Ce scénario est celui qui prend à bras-le-corps les problèmes du pays avec pour objectif stratégique de lancer les chantiers de la construction d'une économie hors pétrole et d'une base diversifiée d'exportations. Ces objectifs sont à moyen et long termes et vont demander la mise en place et le suivi rigoureux de politiques globales et cohérentes pour sortir graduellement le pays de la crise profonde dans laquelle il est plongé. Ce scénario est celui qui fait un pari sur l'avenir et doit être pris en considération.

D. Conclusion
Il est impératif que les décideurs relèvent frontalement les défis et mettent en place une stratégie cohérente de réformes.

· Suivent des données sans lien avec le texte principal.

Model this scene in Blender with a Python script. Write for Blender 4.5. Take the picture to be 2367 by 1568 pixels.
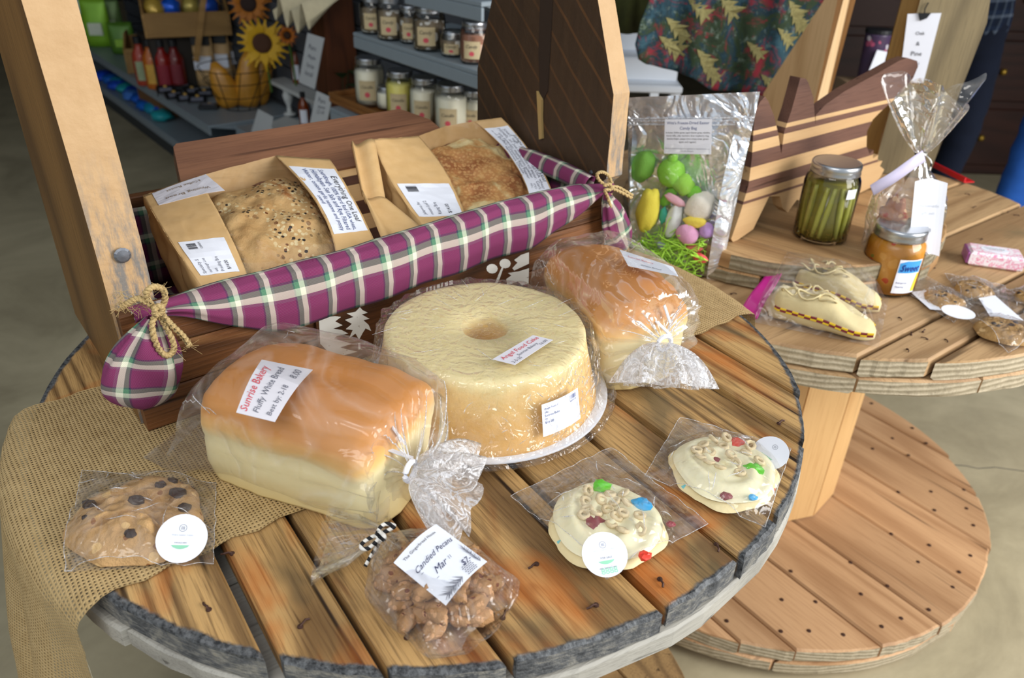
import bpy, bmesh, math, random
from mathutils import Vector, Matrix, noise
C = bpy.context.scene.collection
for o in list(bpy.data.objects): bpy.data.objects.remove(o)
R = random.Random(7)
PI = math.pi
V3 = Vector
# ---------------------------------------------------------------- camera
FPX, PITCH, ROLL, CZ = 1800.0, 0.5356, 0.0338, 1.37
T1, T2, T3 = CZ - .5255, CZ - .607, CZ - 1.28        # front table top, rear table top, rear spool foot
cR, sR, cP, sP = math.cos(ROLL), math.sin(ROLL), math.cos(PITCH), math.sin(PITCH)
Fw, Up, Rt = V3((0, cP, -sP)), V3((0, sP, cP)), V3((1, 0, 0))
cam_d = bpy.data.cameras.new('camera'); cam = bpy.data.objects.new('camera', cam_d); C.objects.link(cam)
X_ = Rt*cR + Up*sR; Y_ = Rt*-sR + Up*cR
cam.matrix_world = Matrix(((X_.x, Y_.x, -Fw.x, 0), (X_.y, Y_.y, -Fw.y, 0), (X_.z, Y_.z, -Fw.z, CZ), (0, 0, 0, 1)))
cam_d.sensor_width = 36; cam_d.lens = FPX/2367*36; cam_d.clip_start = .02; cam_d.clip_end = 60
cam_d.dof.use_dof = True; cam_d.dof.focus_distance = .82; cam_d.dof.aperture_fstop = 6.3
bpy.context.scene.camera = cam
# ---------------------------------------------------------------- world, light, exposure
w = bpy.data.worlds.new('world'); bpy.context.scene.world = w; w.use_nodes = True
w.node_tree.nodes['Background'].inputs[0].default_value = (.80, .90, 1.0, 1)
w.node_tree.nodes['Background'].inputs[1].default_value = .46
def area(name, loc, target, sx, sy, power, col):
    d = bpy.data.lights.new(name, 'AREA'); d.shape = 'RECTANGLE'; d.size = sx; d.size_y = sy; d.energy = power; d.color = col
    o = bpy.data.objects.new(name, d); C.objects.link(o); o.location = loc
    o.rotation_euler = (V3(target) - V3(loc)).to_track_quat('-Z', 'Y').to_euler(); return o
area('open_shop_door_daylight', (2.6, .1, 1.75), (.25, 1.15, .6), 1.8, 1.6, 74, (1.0, .985, .96))
area('added_camera_fill', (-.5, -.7, 2.5), (.1, 1.1, .8), 1.4, .8, 15, (1.0, .96, .9))  # added fill from the camera side, not a lamp of the shop
vs = bpy.context.scene.view_settings
vs.view_transform = 'Standard'; vs.look = 'None'; vs.exposure = 0.5; vs.gamma = 1; vs.use_curve_mapping = False

# ---------------------------------------------------------------- surveying helpers: a pixel of the photograph to a point of the place
def ray(px, py):
    x = (px - 1183.5)/FPX; y = -(py - 784)/FPX
    return Rt*(cR*x - sR*y) + Up*(sR*x + cR*y) + Fw
def gz(px, py, z):
    d = ray(px, py); return V3((0, 0, CZ)) + d*((z - CZ)/d.z)
def gp(px, py, P, n):
    d = ray(px, py); o = V3((0, 0, CZ)); return o + d*((P - o).dot(n)/d.dot(n))
# frame of the bread box on the front table: l along its front, t to its back, h up
BL = V3((-.386, .66, T1)); BU = V3((.7783, .6279, 0)); BB = V3((-.6279, .7783, 0))
def bx(l, t, h): return BL + BU*l + BB*t + V3((0, 0, h))
def bt(px, py, t): return gp(px, py, BL + BB*t, BB)
# ---------------------------------------------------------------- object helpers
W = {}
def reg(o, M, parent=None):
    C.objects.link(o)
    if parent is not None:
        o.parent = parent; o.matrix_local = M; W[o.name] = W[parent.name] @ M
    else:
        o.matrix_world = M; W[o.name] = M.copy()
    return o
def tag(o, label=None, cat=None, group=None, kind=None):
    if label: o['label'] = label
    if cat: o['category'] = cat
    if group: o['group'] = group
    if kind: o['kind'] = kind
    return o
def TR(loc, rz=0, rx=0, ry=0):
    return Matrix.Translation(V3(loc)) @ Matrix.Rotation(rz, 4, 'Z') @ Matrix.Rotation(ry, 4, 'Y') @ Matrix.Rotation(rx, 4, 'X')
def thing(name, label, cat, loc=(0, 0, 0), rz=0, group=None, M=None):
    o = bpy.data.objects.new(name, None); o.empty_display_size = .02
    reg(o, M if M is not None else TR(loc, rz)); return tag(o, label, cat, group)
def mk(name, V, F, m, parent=None, smooth=False, M=None, world=False, mi=None, label=None):
    """one mesh object; V in the local frame given by M (relative to parent), or in world coordinates"""
    me = bpy.data.meshes.new(name)
    if M is None: M = Matrix.Identity(4)
    if world:
        inv = ((W[parent.name] @ M) if parent is not None else M).inverted()
        V = [inv @ V3(v) for v in V]
    me.from_pydata([tuple(v) for v in V], [], F)
    ms = m if isinstance(m, (list, tuple)) else [m]
    for k in ms: me.materials.append(k)
    if mi: me.polygons.foreach_set('material_index', mi)
    if smooth: me.polygons.foreach_set('use_smooth', [True]*len(me.polygons))
    me.update(); o = bpy.data.objects.new(name, me); reg(o, M, parent)
    if label: o['label'] = label
    return o
def clone(root, M, label=None, group=None):
    def cp(o, parent, M):
        c = o.copy(); reg(c, M, parent)
        for ch in o.children: cp(ch, c, ch.matrix_local.copy())
        return c
    kids = list(root.children); c = root.copy(); C.objects.link(c); c.matrix_world = M; W[c.name] = M.copy()
    for ch in kids: cp(ch, c, ch.matrix_local.copy())
    if label: c['label'] = label
    if group: c['group'] = group
    return c
class G:
    """collects shapes into one mesh"""
    def __init__(s): s.V = []; s.F = []; s.mi = []
    def add(s, V, F, mi=0):
        n = len(s.V); s.V += [V3(v) for v in V]; s.F += [tuple(i + n for i in f) for f in F]; s.mi += [mi]*len(F); return s
    def box(s, a, b, M=None, bev=0, mi=0):
        a = V3(a); b = V3(b); lo = V3(map(min, a, b)); hi = V3(map(max, a, b))
        if bev:
            V = []
            for z, i in ((lo.z, bev), (lo.z + bev, 0), (hi.z - bev, 0), (hi.z, bev)):
                for x, y in ((lo.x+i, lo.y+i), (hi.x-i, lo.y+i), (hi.x-i, hi.y-i), (lo.x+i, hi.y-i)): V.append(V3((x, y, z)))
            F = [(3, 2, 1, 0), (12, 13, 14, 15)]
            for k in range(3):
                for j in range(4): F.append((k*4+j, k*4+(j+1) % 4, k*4+4+(j+1) % 4, k*4+4+j))
        else:
            V = [V3((x, y, z)) for z in (lo.z, hi.z) for x, y in ((lo.x, lo.y), (hi.x, lo.y), (hi.x, hi.y), (lo.x, hi.y))]
            F = [(3, 2, 1, 0), (4, 5, 6, 7), (0, 1, 5, 4), (1, 2, 6, 5), (2, 3, 7, 6), (3, 0, 4, 7)]
        if M is not None: V = [M @ v for v in V]
        return s.add(V, F, mi)
    def loft(s, rings, cap=True, close=False, mi=0):
        n = len(rings[0]); V = [p for r in rings for p in r]; F = []
        m = len(rings)
        for k in range(m if close else m-1):
            a = k*n; b = ((k+1) % m)*n
            for j in range(n): F.append((a+j, a+(j+1) % n, b+(j+1) % n, b+j))
        if cap and not close: F += [tuple(range(n-1, -1, -1)), tuple(range((m-1)*n, m*n))]
        return s.add(V, F, mi)
    def lathe(s, prof, seg=32, c=(0, 0, 0), cap=True, mi=0, M=None):
        c = V3(c); rings = [[c + V3((r*math.cos(2*PI*j/seg), r*math.sin(2*PI*j/seg), z)) for j in range(seg)] for r, z in prof]
        if M is not None: rings = [[M @ p for p in r] for r in rings]
        return s.loft(rings, cap, mi=mi)
    def tube(s, pts, r, seg=6, close=False, mi=0):
        pts = [V3(p) for p in pts]; n = len(pts); rings = []; up = V3((.13, .21, .97))
        for i, p in enumerate(pts):
            if close: d = pts[(i+1) % n] - pts[i-1]
            else: d = pts[min(i+1, n-1)] - pts[max(i-1, 0)]
            if d.length < 1e-9: d = V3((0, 0, 1))
            d.normalize(); x = d.cross(up)
            if x.length < .1: x = d.cross(V3((1, 0, 0)))
            x.normalize(); y = d.cross(x); up = -y if False else up
            rr = r[i] if isinstance(r, (list, tuple)) else r
            rings.append([p + x*rr*math.cos(2*PI*j/seg) + y*rr*math.sin(2*PI*j/seg) for j in range(seg)])
        return s.loft(rings, True, close, mi)
    def grid(s, fn, nu, nv, mi=0, flip=False):
        V = [fn(i/nu, j/nv) for j in range(nv+1) for i in range(nu+1)]; F = []
        for j in range(nv):
            for i in range(nu):
                a = j*(nu+1)+i; f = (a, a+1, a+nu+2, a+nu+1); F.append(f[::-1] if flip else f)
        return s.add(V, F, mi)
    def slab(s, fn, nu, nv, off, mi=0):
        """closed thin sheet: fn(u,v) and fn shifted by vector off(u,v)"""
        top = [fn(i/nu, j/nv) for j in range(nv+1) for i in range(nu+1)]
        o = off if callable(off) else (lambda u, v: off)
        bot = [top[j*(nu+1)+i] - o(i/nu, j/nv) for j in range(nv+1) for i in range(nu+1)]
        n = len(top); F = []
        for j in range(nv):
            for i in range(nu):
                a = j*(nu+1)+i; F.append((a, a+1, a+nu+2, a+nu+1)); F.append((n+a+nu+1, n+a+nu+2, n+a+1, n+a))
        for i in range(nu):
            F.append((i+1, i, n+i, n+i+1)); a = nv*(nu+1)+i; F.append((a, a+1, n+a+1, n+a))
        for j in range(nv):
            a = j*(nu+1); F.append((a, a+nu+1, n+a+nu+1, n+a)); a += nu; F.append((a+nu+1, a, n+a, n+a+nu+1))
        return s.add(top+bot, F, mi)
    def prism(s, poly, fn, w0, w1, mi=0):
        """2D outline (u,v) swept from w0 to w1 through fn(u,v,w)"""
        n = len(poly); V = [fn(u, v, w0) for u, v in poly] + [fn(u, v, w1) for u, v in poly]
        from mathutils.geometry import tessellate_polygon
        tri = tessellate_polygon([[V3((u, v, 0)) for u, v in poly]])
        F = [tuple(t) for t in tri] + [tuple(n+i for i in t[::-1]) for t in tri] + [(i, (i+1) % n, n+(i+1) % n, n+i) for i in range(n)]
        return s.add(V, F, mi)
    def blob(s, c, rx, ry, rz, seed=0, amp=.15, fr=2.0, nu=12, nv=8, M=None, mi=0):
        c = V3(c); V = []
        for j in range(nv+1):
            th = PI*j/nv
            for i in range(nu):
                ph = 2*PI*i/nu; d = V3((math.sin(th)*math.cos(ph), math.sin(th)*math.sin(ph), math.cos(th)))
                k = 1 + amp*noise.noise(d*fr + V3((seed*3.7, seed*1.3, seed)))
                p = V3((d.x*rx*k, d.y*ry*k, d.z*rz*k)); V.append(c + (M @ p if M is not None else p))
        F = []
        for j in range(nv):
            for i in range(nu): F.append((j*nu+i, (j+1)*nu+i, (j+1)*nu+(i+1) % nu, j*nu+(i+1) % nu))
        return s.add(V, F, mi)
    def out(s, name, m, parent=None, smooth=False, M=None, world=False, label=None, fix=True):
        o = mk(name, s.V, s.F, m, parent, smooth, M, world, s.mi if isinstance(m, (list, tuple)) else None, label)
        if fix:
            bm = bmesh.new(); bm.from_mesh(o.data); bmesh.ops.recalc_face_normals(bm, faces=bm.faces); bm.to_mesh(o.data); bm.free()
        return o
def autosmooth(o, ang=.6):
    bm = bmesh.new(); bm.from_mesh(o.data)
    for e in bm.edges: e.smooth = len(e.link_faces) != 2 or e.calc_face_angle(0) < ang
    for f in bm.faces: f.smooth = True
    bm.to_mesh(o.data); bm.free(); return o
def lerp(a, b, t): return a + (b-a)*t
def smooth01(x): x = max(0, min(1, x)); return x*x*(3-2*x)
def quadfn(tl, tr, br, bl, bow=None):
    """u to the right, v up"""
    def f(u, v):
        p = lerp(lerp(bl, br, u), lerp(tl, tr, u), v); return p + (bow(u, v) if bow else V3((0, 0, 0)))
    return f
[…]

Cette dernière s'appuiera sur les atouts du pays, notamment : (i)- des ressources humaines de qualité ; (ii)- une meilleure compétitivité extérieure ; (iii)- des marges de manœuvre pour profiter du boom technologique vert et numérique ; et (iv)- une dette extérieure très faible. Plus important, cette stratégie doit être articulée autour de bonnes politiques publiques et doit mobiliser les financements conséquents. Enfin, les autorités doivent se donner les moyens d'un suivi rigoureux de la stratégie arrêtée.